Pensavo di essere normale, ma ho dovuto ricredermi. Beninteso, non parlo di quella normalità psico-caratteriale così difficile da definirsi da non competere in fin dei conti a nessuno; parlo di una normalità assai più banale, modesta, quantificabile, a misura d’uomo… Per intenderci, centosettantotto centimetri per ottantadue chilogrammi, con un’apertura di braccia pressoché uguale all’altezza. Un normotipo robustello, insomma, o almeno così credevo.
Ebbene, contrariamente alla mia radicata convinzione, qualche giorno addietro si incarica di palesare la mia anormalità la colonnina d’accesso al posteggio superiore all’aperto dell’Ospedale di Circolo di Varese. Giunto colà, presso la sbarra d’entrata, sporgo il braccio per premere il tasto verde e ritirare il biglietto. Macché: pulsante irraggiungibile.
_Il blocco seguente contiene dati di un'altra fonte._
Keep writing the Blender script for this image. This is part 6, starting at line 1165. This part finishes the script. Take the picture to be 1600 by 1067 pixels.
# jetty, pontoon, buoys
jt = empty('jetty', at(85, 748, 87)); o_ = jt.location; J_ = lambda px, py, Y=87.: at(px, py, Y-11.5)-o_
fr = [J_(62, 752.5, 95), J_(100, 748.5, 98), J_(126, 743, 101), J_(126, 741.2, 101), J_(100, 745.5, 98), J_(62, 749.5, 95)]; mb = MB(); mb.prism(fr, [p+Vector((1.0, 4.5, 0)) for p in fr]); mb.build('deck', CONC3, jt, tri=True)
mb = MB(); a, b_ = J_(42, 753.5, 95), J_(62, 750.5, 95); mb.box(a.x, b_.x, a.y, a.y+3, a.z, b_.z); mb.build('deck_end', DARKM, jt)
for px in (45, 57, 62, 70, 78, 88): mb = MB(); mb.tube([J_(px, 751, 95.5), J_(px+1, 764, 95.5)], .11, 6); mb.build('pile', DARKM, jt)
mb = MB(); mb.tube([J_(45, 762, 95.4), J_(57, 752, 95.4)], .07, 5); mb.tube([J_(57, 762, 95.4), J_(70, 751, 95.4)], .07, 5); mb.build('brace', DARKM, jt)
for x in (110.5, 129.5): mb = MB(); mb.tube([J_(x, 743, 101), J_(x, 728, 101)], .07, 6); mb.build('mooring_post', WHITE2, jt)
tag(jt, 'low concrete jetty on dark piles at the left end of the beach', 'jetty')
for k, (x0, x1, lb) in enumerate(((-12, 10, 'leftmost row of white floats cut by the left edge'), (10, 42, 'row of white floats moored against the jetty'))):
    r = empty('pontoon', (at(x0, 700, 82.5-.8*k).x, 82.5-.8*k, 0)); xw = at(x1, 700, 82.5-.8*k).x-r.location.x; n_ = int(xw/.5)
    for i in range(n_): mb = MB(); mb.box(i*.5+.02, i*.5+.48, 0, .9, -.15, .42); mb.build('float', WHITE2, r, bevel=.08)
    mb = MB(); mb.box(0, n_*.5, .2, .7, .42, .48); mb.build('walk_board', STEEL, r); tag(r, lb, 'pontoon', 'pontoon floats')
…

Mi sforzo, mi allungo, mi tendo, mi stiro, slaccio la cintura (dell’automobile) e solo dopo aver aperto la portiera e messo un piede a terra, raggiungo lo scopo: pulsante premuto!
Ahimé, sono dunque anormale per difetto: le mie braccia, evidentemente, non rientrano in quella media nazionale di estensione degli arti superiori che, mi dico, il solerte progettista avrà certamente tenuto in conto posizionando la distanza corretta del marchingegno. Ma all’uscita scopro con sorpresa di essere invece anormale per eccesso: alla cassa (la colonnina dove si effettua il pagamento), già poco chiara per accumulo di polveri, la fessura che accoglie il biglietto e il piccolo schermo con le istruzioni sono posti ad altezza inguinale e non, come mi sarei aspettato, all’altezza degli occhi.
Con un profondo inchino, pagato il dovuto, risalgo in auto e, reso edotto dall’esperienza, questa volta striscio le gomme contro la piattaforma di sostegno della colonnina d’uscita riuscendo così a introdurre il biglietto nella apposita fessura con relativo dispendio di energie. Riparto rasserenato: difettoso all’entrata, eccessivo all’uscita, concludo che in fondo in fondo rientro nella media.